• [WHAT TO DO]
Repeat the records below exactly as they appear.
-----
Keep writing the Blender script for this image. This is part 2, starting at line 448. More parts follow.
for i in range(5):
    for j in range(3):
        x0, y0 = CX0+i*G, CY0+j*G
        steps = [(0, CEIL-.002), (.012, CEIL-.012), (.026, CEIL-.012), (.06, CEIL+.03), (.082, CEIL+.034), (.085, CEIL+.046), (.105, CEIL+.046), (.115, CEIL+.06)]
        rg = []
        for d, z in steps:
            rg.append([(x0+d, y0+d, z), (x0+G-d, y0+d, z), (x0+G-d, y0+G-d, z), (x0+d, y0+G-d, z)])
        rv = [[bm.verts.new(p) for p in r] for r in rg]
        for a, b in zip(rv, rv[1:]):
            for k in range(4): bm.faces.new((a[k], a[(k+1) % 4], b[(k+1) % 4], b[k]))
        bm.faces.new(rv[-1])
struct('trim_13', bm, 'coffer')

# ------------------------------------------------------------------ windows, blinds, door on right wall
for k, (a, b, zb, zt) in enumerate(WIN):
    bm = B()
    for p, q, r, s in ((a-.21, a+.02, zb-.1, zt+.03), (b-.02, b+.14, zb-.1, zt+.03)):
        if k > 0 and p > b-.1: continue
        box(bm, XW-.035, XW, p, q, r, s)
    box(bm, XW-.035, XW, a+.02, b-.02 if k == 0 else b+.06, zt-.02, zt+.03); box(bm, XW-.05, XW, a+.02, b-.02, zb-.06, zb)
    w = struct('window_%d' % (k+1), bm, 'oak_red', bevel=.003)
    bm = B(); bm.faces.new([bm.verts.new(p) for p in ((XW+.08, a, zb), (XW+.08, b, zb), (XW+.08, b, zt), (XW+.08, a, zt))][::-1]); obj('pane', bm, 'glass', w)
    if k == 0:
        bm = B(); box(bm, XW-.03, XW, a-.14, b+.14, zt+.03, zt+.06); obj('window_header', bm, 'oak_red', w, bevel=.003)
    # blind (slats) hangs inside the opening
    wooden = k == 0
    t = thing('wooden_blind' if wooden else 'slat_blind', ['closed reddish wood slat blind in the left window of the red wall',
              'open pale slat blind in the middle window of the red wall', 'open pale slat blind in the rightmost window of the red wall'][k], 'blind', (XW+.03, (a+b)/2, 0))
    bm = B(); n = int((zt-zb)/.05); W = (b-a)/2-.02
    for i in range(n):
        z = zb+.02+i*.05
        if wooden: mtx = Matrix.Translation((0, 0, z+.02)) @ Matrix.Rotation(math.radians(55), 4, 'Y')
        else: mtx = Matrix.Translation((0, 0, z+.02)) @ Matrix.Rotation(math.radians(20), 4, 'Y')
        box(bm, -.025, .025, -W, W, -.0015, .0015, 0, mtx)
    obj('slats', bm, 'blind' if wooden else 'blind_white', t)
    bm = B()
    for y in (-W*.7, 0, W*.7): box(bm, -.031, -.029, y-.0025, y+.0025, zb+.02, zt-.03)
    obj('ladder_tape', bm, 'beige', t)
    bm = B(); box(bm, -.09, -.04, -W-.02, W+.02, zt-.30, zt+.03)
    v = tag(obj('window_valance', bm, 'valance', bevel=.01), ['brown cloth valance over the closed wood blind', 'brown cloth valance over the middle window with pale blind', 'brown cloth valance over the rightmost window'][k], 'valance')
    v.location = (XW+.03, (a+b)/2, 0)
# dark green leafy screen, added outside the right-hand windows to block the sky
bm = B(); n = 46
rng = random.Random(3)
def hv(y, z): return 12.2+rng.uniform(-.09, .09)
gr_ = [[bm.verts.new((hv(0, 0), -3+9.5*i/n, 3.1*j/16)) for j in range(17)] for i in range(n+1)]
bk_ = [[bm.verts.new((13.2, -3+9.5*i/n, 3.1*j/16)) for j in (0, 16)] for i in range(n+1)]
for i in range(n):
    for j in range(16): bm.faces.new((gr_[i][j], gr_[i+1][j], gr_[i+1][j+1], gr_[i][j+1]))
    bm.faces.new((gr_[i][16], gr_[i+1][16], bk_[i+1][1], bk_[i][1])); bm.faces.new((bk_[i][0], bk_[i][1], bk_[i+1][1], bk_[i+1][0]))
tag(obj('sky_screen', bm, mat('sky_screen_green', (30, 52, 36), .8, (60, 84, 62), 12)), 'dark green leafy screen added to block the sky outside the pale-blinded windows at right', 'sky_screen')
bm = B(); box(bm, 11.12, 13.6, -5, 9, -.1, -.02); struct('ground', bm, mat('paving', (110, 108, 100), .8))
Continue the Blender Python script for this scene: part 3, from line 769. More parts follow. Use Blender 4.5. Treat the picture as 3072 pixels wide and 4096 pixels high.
-----
• [WRITTEN ANSWER]
Keep writing the Blender script for this image. This is part 2, starting at line 448. More parts follow.
for i in range(5):
    for j in range(3):
        x0, y0 = CX0+i*G, CY0+j*G
        steps = [(0, CEIL-.002), (.012, CEIL-.012), (.026, CEIL-.012), (.06, CEIL+.03), (.082, CEIL+.034), (.085, CEIL+.046), (.105, CEIL+.046), (.115, CEIL+.06)]
        rg = []
        for d, z in steps:
            rg.append([(x0+d, y0+d, z), (x0+G-d, y0+d, z), (x0+G-d, y0+G-d, z), (x0+d, y0+G-d, z)])
        rv = [[bm.verts.new(p) for p in r] for r in rg]
        for a, b in zip(rv, rv[1:]):
            for k in range(4): bm.faces.new((a[k], a[(k+1) % 4], b[(k+1) % 4], b[k]))
        bm.faces.new(rv[-1])
struct('trim_13', bm, 'coffer')

# ------------------------------------------------------------------ windows, blinds, door on right wall
for k, (a, b, zb, zt) in enumerate(WIN):
    bm = B()
    for p, q, r, s in ((a-.21, a+.02, zb-.1, zt+.03), (b-.02, b+.14, zb-.1, zt+.03)):
        if k > 0 and p > b-.1: continue
        box(bm, XW-.035, XW, p, q, r, s)
    box(bm, XW-.035, XW, a+.02, b-.02 if k == 0 else b+.06, zt-.02, zt+.03); box(bm, XW-.05, XW, a+.02, b-.02, zb-.06, zb)
    w = struct('window_%d' % (k+1), bm, 'oak_red', bevel=.003)
    bm = B(); bm.faces.new([bm.verts.new(p) for p in ((XW+.08, a, zb), (XW+.08, b, zb), (XW+.08, b, zt), (XW+.08, a, zt))][::-1]); obj('pane', bm, 'glass', w)
    if k == 0:
        bm = B(); box(bm, XW-.03, XW, a-.14, b+.14, zt+.03, zt+.06); obj('window_header', bm, 'oak_red', w, bevel=.003)
    # blind (slats) hangs inside the opening
    wooden = k == 0
    t = thing('wooden_blind' if wooden else 'slat_blind', ['closed reddish wood slat blind in the left window of the red wall',
              'open pale slat blind in the middle window of the red wall', 'open pale slat blind in the rightmost window of the red wall'][k], 'blind', (XW+.03, (a+b)/2, 0))
    bm = B(); n = int((zt-zb)/.05); W = (b-a)/2-.02
    for i in range(n):
        z = zb+.02+i*.05
        if wooden: mtx = Matrix.Translation((0, 0, z+.02)) @ Matrix.Rotation(math.radians(55), 4, 'Y')
        else: mtx = Matrix.Translation((0, 0, z+.02)) @ Matrix.Rotation(math.radians(20), 4, 'Y')
        box(bm, -.025, .025, -W, W, -.0015, .0015, 0, mtx)
    obj('slats', bm, 'blind' if wooden else 'blind_white', t)
    bm = B()
    for y in (-W*.7, 0, W*.7): box(bm, -.031, -.029, y-.0025, y+.0025, zb+.02, zt-.03)
    obj('ladder_tape', bm, 'beige', t)
    bm = B(); box(bm, -.09, -.04, -W-.02, W+.02, zt-.30, zt+.03)
    v = tag(obj('window_valance', bm, 'valance', bevel=.01), ['brown cloth valance over the closed wood blind', 'brown cloth valance over the middle window with pale blind', 'brown cloth valance over the rightmost window'][k], 'valance')
    v.location = (XW+.03, (a+b)/2, 0)
# dark green leafy screen, added outside the right-hand windows to block the sky
bm = B(); n = 46
rng = random.Random(3)
def hv(y, z): return 12.2+rng.uniform(-.09, .09)
gr_ = [[bm.verts.new((hv(0, 0), -3+9.5*i/n, 3.1*j/16)) for j in range(17)] for i in range(n+1)]
bk_ = [[bm.verts.new((13.2, -3+9.5*i/n, 3.1*j/16)) for j in (0, 16)] for i in range(n+1)]
for i in range(n):
    for j in range(16): bm.faces.new((gr_[i][j], gr_[i+1][j], gr_[i+1][j+1], gr_[i][j+1]))
    bm.faces.new((gr_[i][16], gr_[i+1][16], bk_[i+1][1], bk_[i][1])); bm.faces.new((bk_[i][0], bk_[i][1], bk_[i+1][1], bk_[i+1][0]))
tag(obj('sky_screen', bm, mat('sky_screen_green', (30, 52, 36), .8, (60, 84, 62), 12)), 'dark green leafy screen added to block the sky outside the pale-blinded windows at right', 'sky_screen')
bm = B(); box(bm, 11.12, 13.6, -5, 9, -.1, -.02); struct('ground', bm, mat('paving', (110, 108, 100), .8))
Continue the Blender Python script for this scene: part 3, from line 769. More parts follow. Use Blender 4.5. Treat the picture as 3072 pixels wide and 4096 pixels high.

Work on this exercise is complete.